I have alway found confidence to be such an attractive trait; in the gym, at work, in friends, and in romantic relationships. To me, it is so attractive because it transcends any other personality or physical attributes. If anything, it stands attractively alone while also supporting physical, emotional, and spiritual beauty. In that regard, I also find confidence hard to describe. What does it look like? How does it come out in speech? More importantly in this context, how does a person’s confidence show itself in the gym? Here are some ways you can recognize “real” exercise confidence in yourself and others:

  • Focused eyes. Confident exercisers are wholly internalized during their workouts. Their eyes are looking at nothing in particular, except maybe their exercise tools of choice, their training journals, or the floor. They don’t care to notice who is in the gym with them or what workouts those people are performing. They may not make eye contact with you, except for a brief smile of friendly acknowledgement.

  • Quiet intensity. Those same people with the focused eyes will also likely show their real exercise confidence with a quiet form of intensity. You might hear some focused, heavy breathing, see some intense facial expressions, or notice the occasional, subdued grunt from them. But, their noise volume will never compete with yours. Put yourself near these people. They likely know what they are doing, and are likely friendly enough to engage with you and help you on your path to exercise success . . . once they have finished with their own business in the gym.

  • They avoid trends. Trends in exercise wax and wane like trends in fashion and other areas. People with real exercise confidence will tend to stay up to date with the latest trends and information from the exercise world. However, they will also use their knowledge and experience to filter the bunk from the genuine, useful information. You will not see people with real exercise confidence wasting their time and putting their bodies at risk for trends.

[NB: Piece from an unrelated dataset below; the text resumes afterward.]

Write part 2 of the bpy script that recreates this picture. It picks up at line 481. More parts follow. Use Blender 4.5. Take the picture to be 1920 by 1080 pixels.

If not now, for whatever reason, then whenever you can self-ascribe the trait of real exercise confidence, you most definitely call yourself a success in the gym, no matter where you are in your physical exercise process.

Passing It On

Imagine it: you started out in exercise to lose weight. And, you’ve lost that weight, you’ve got a super hot body, and you actually feel good about how you look. Seems a bit vague or arbitrary, right? Now imagine this: in addition to weight-loss and looking good, you can overwhelmingly say that you’ve achieved that goal in a slow, healthy way. You know that means it is more likely to stay off for good and that you are now working better inside as well as looking good on the outside. And, you didn’t just get to the gym - you got there consistently so that along with your modified nutrition habits for weight loss (link), your muscles and joints feel and function better. That betterness was enabled by your persistence in finding and utilizing genuine exercise knowledge. And, on top of that, your workouts are that of the quiet, focused, CONFIDENT exercise person! Exercising is now no longer an intimidating chore that you have to do to look better at the friggin disco. It is now a meaningful, enriching, holistically healthy part of your life. Here’s how to ensure that you keep it that way and keep yourself enrolled in it for the rest of your life - three simple words: PASS IT ON. Share your success stories and these glorious feelings of success with your family and friends. Invite them to the gym with you; answer their questions; point them in the direction of the resources that best helped you become the monster exercise success that you are today! Don’t worry - your genuine knowledge and confidence will come off to others as helpful and loving, not superficial or egotistical.

I believe that as human beings we find our best success in any context when we use our genuine experience to help others. Doing so helps us rise to something greater than ourselves. And, that connection to the greater good grounds us in foundations of success that are nearly impossible to break. Passing exercise on to your kids, friends, colleagues, and family makes you an abundant success in exercise at every stage of your gym journey.